= Given problem =
Write out each line word for word. Drop pictures.

○ ○ ○

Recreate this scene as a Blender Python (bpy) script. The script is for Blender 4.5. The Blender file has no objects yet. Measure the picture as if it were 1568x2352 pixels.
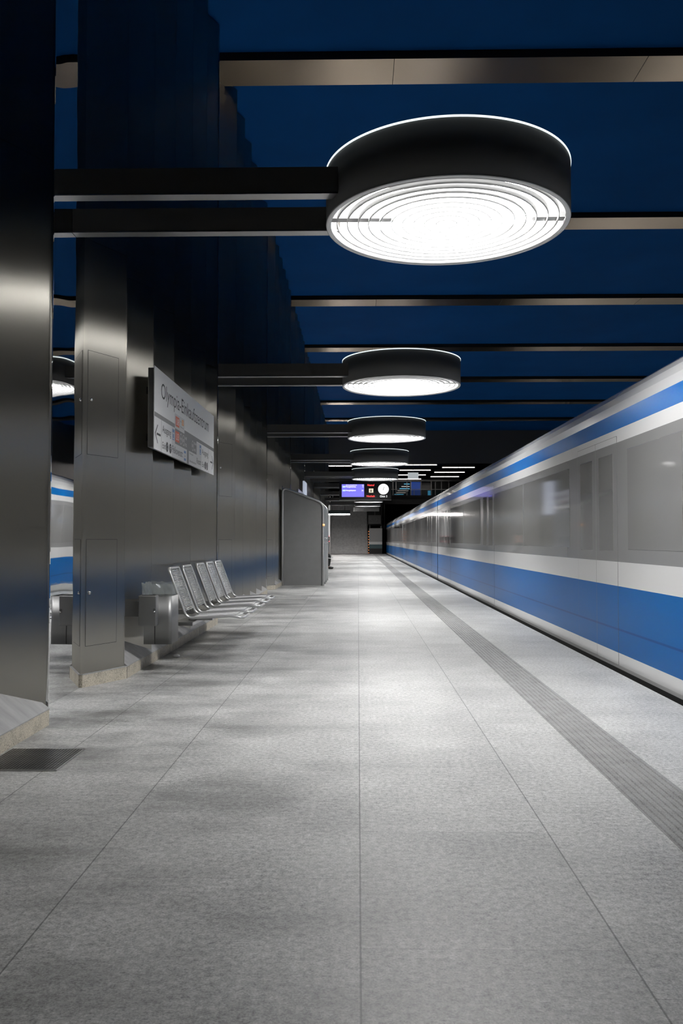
import bpy, bmesh, math, random
from mathutils import Vector, Matrix
random.seed(7)
PI = math.pi
scene = bpy.context.scene
COL = scene.collection

# ------------------------------------------------------------------ helpers
def s2l(c):
    c = c / 255.0
    return c / 12.92 if c <= 0.04045 else ((c + 0.055) / 1.055) ** 2.4
def rgb(r, g, b):
    return (s2l(r), s2l(g), s2l(b), 1.0)
def gray(v):
    return (v, v, v, 1.0)

def bm_new():
    return bmesh.new()

def box(bm, x0, x1, y0, y1, z0, z1, mi=0, bev=0.0):
    r = bmesh.ops.create_cube(bm, size=1.0)
    vs = r['verts']
    for v in vs:
        v.co = Vector(((x0 + x1) / 2 + v.co.x * (x1 - x0), (y0 + y1) / 2 + v.co.y * (y1 - y0), (z0 + z1) / 2 + v.co.z * (z1 - z0)))
    fs = set(f for v in vs for f in v.link_faces)
    for f in fs:
        f.material_index = mi
    if bev > 0:
        es = list(set(e for v in vs for e in v.link_edges))
        rb = bmesh.ops.bevel(bm, geom=es, offset=bev, segments=2, affect='EDGES', profile=0.5)
        for f in rb['faces']:
            f.material_index = mi

def prism(bm, pts, fn, a0, a1, mi=0, caps=True, mis=None, closed=True):
    """extrude a 2D outline; fn(p, a) -> 3D"""
    n = len(pts)
    A = [bm.verts.new(fn(p, a0)) for p in pts]
    B = [bm.verts.new(fn(p, a1)) for p in pts]
    for i in range(n if closed else n - 1):
        j = (i + 1) % n
        f = bm.faces.new((A[i], A[j], B[j], B[i]))
        f.material_index = mis[i] if mis else mi
    if caps and closed:
        f = bm.faces.new(list(reversed(A))); f.material_index = mi
        f = bm.faces.new(B); f.material_index = mi

def tube(bm, pts, r, seg=10, closed=False, mi=0, smooth=True):
    pts = [Vector(p) for p in pts]
    n = len(pts)
    rings = []
    up = None
    for i in range(n):
        if closed:
            d = (pts[(i + 1) % n] - pts[(i - 1) % n]).normalized()
        else:
            d = (pts[min(i + 1, n - 1)] - pts[max(i - 1, 0)]).normalized()
        if up is None:
            up = Vector((0, 0, 1)) if abs(d.z) < 0.9 else Vector((0, 1, 0))
        a = (up - d * up.dot(d))
        if a.length < 1e-5:
            a = d.orthogonal()
        a.normalize(); up = a
        b = d.cross(a)
        rings.append([bm.verts.new(pts[i] + (a * math.cos(2 * PI * k / seg) + b * math.sin(2 * PI * k / seg)) * r) for k in range(seg)])
    m = n if closed else n - 1
    for i in range(m):
        R0, R1 = rings[i], rings[(i + 1) % n]
        for k in range(seg):
            f = bm.faces.new((R0[k], R0[(k + 1) % seg], R1[(k + 1) % seg], R1[k]))
            f.material_index = mi; f.smooth = smooth
    if not closed:
        f = bm.faces.new(list(reversed(rings[0]))); f.material_index = mi
        f = bm.faces.new(rings[-1]); f.material_index = mi

def lathe(bm, prof, seg=64, c=(0, 0, 0), mi=0, closed=False, smooth=True):
    """prof: list of (r, z); revolved about the vertical through c"""
    rings = []
    for r, z in prof:
        if r < 1e-6:
            rings.append([bm.verts.new((c[0], c[1], c[2] + z))])
        else:
            rings.append([bm.verts.new((c[0] + r * math.cos(2 * PI * k / seg), c[1] + r * math.sin(2 * PI * k / seg), c[2] + z)) for k in range(seg)])
    n = len(rings)
    for i in range(n if closed else n - 1):
        A, B = rings[i], rings[(i + 1) % n]
        for k in range(seg):
            k2 = (k + 1) % seg
            if len(A) == 1 and len(B) == 1:
                continue
            if len(A) == 1:
                f = bm.faces.new((A[0], B[k2], B[k]))
            elif len(B) == 1:
                f = bm.faces.new((A[k], A[k2], B[0]))
            else:
                f = bm.faces.new((A[k], A[k2], B[k2], B[k]))
            f.material_index = mi; f.smooth = smooth

def fillet(pts, r, seg=5):
    """round the inner corners of an open polyline"""
    pts = [Vector(p) for p in pts]
    out = [pts[0]]
    for i in range(1, len(pts) - 1):
        p = pts[i]; a = pts[i - 1] - p; b = pts[i + 1] - p
        rr = min(r, a.length * 0.45, b.length * 0.45)
        p0 = p + a.normalized() * rr; p1 = p + b.normalized() * rr
        for k in range(seg + 1):
            t = k / seg
            out.append(p0 * (1 - t) ** 2 + p * 2 * t * (1 - t) + p1 * t * t)
    out.append(pts[-1])
    return out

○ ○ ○

= Output for this task =
Recreate this scene as a Blender Python (bpy) script. The script is for Blender 4.5. The Blender file has no objects yet. Measure the picture as if it were 1568x2352 pixels.
import bpy, bmesh, math, random
from mathutils import Vector, Matrix
random.seed(7)
PI = math.pi
scene = bpy.context.scene
COL = scene.collection

# ------------------------------------------------------------------ helpers
def s2l(c):
    c = c / 255.0
    return c / 12.92 if c <= 0.04045 else ((c + 0.055) / 1.055) ** 2.4
def rgb(r, g, b):
    return (s2l(r), s2l(g), s2l(b), 1.0)
def gray(v):
    return (v, v, v, 1.0)

def bm_new():
    return bmesh.new()

def box(bm, x0, x1, y0, y1, z0, z1, mi=0, bev=0.0):
    r = bmesh.ops.create_cube(bm, size=1.0)
    vs = r['verts']
    for v in vs:
        v.co = Vector(((x0 + x1) / 2 + v.co.x * (x1 - x0), (y0 + y1) / 2 + v.co.y * (y1 - y0), (z0 + z1) / 2 + v.co.z * (z1 - z0)))
    fs = set(f for v in vs for f in v.link_faces)
    for f in fs:
        f.material_index = mi
    if bev > 0:
        es = list(set(e for v in vs for e in v.link_edges))
        rb = bmesh.ops.bevel(bm, geom=es, offset=bev, segments=2, affect='EDGES', profile=0.5)
        for f in rb['faces']:
            f.material_index = mi

def prism(bm, pts, fn, a0, a1, mi=0, caps=True, mis=None, closed=True):
    """extrude a 2D outline; fn(p, a) -> 3D"""
    n = len(pts)
    A = [bm.verts.new(fn(p, a0)) for p in pts]
    B = [bm.verts.new(fn(p, a1)) for p in pts]
    for i in range(n if closed else n - 1):
        j = (i + 1) % n
        f = bm.faces.new((A[i], A[j], B[j], B[i]))
        f.material_index = mis[i] if mis else mi
    if caps and closed:
        f = bm.faces.new(list(reversed(A))); f.material_index = mi
        f = bm.faces.new(B); f.material_index = mi

def tube(bm, pts, r, seg=10, closed=False, mi=0, smooth=True):
    pts = [Vector(p) for p in pts]
    n = len(pts)
    rings = []
    up = None
    for i in range(n):
        if closed:
            d = (pts[(i + 1) % n] - pts[(i - 1) % n]).normalized()
        else:
            d = (pts[min(i + 1, n - 1)] - pts[max(i - 1, 0)]).normalized()
        if up is None:
            up = Vector((0, 0, 1)) if abs(d.z) < 0.9 else Vector((0, 1, 0))
        a = (up - d * up.dot(d))
        if a.length < 1e-5:
            a = d.orthogonal()
        a.normalize(); up = a
        b = d.cross(a)
        rings.append([bm.verts.new(pts[i] + (a * math.cos(2 * PI * k / seg) + b * math.sin(2 * PI * k / seg)) * r) for k in range(seg)])
    m = n if closed else n - 1
    for i in range(m):
        R0, R1 = rings[i], rings[(i + 1) % n]
        for k in range(seg):
            f = bm.faces.new((R0[k], R0[(k + 1) % seg], R1[(k + 1) % seg], R1[k]))
            f.material_index = mi; f.smooth = smooth
    if not closed:
        f = bm.faces.new(list(reversed(rings[0]))); f.material_index = mi
        f = bm.faces.new(rings[-1]); f.material_index = mi

def lathe(bm, prof, seg=64, c=(0, 0, 0), mi=0, closed=False, smooth=True):
    """prof: list of (r, z); revolved about the vertical through c"""
    rings = []
    for r, z in prof:
        if r < 1e-6:
            rings.append([bm.verts.new((c[0], c[1], c[2] + z))])
        else:
            rings.append([bm.verts.new((c[0] + r * math.cos(2 * PI * k / seg), c[1] + r * math.sin(2 * PI * k / seg), c[2] + z)) for k in range(seg)])
    n = len(rings)
    for i in range(n if closed else n - 1):
        A, B = rings[i], rings[(i + 1) % n]
        for k in range(seg):
            k2 = (k + 1) % seg
            if len(A) == 1 and len(B) == 1:
                continue
            if len(A) == 1:
                f = bm.faces.new((A[0], B[k2], B[k]))
            elif len(B) == 1:
                f = bm.faces.new((A[k], A[k2], B[0]))
            else:
                f = bm.faces.new((A[k], A[k2], B[k2], B[k]))
            f.material_index = mi; f.smooth = smooth

def fillet(pts, r, seg=5):
    """round the inner corners of an open polyline"""
    pts = [Vector(p) for p in pts]
    out = [pts[0]]
    for i in range(1, len(pts) - 1):
        p = pts[i]; a = pts[i - 1] - p; b = pts[i + 1] - p
        rr = min(r, a.length * 0.45, b.length * 0.45)
        p0 = p + a.normalized() * rr; p1 = p + b.normalized() * rr
        for k in range(seg + 1):
            t = k / seg
            out.append(p0 * (1 - t) ** 2 + p * 2 * t * (1 - t) + p1 * t * t)
    out.append(pts[-1])
    return out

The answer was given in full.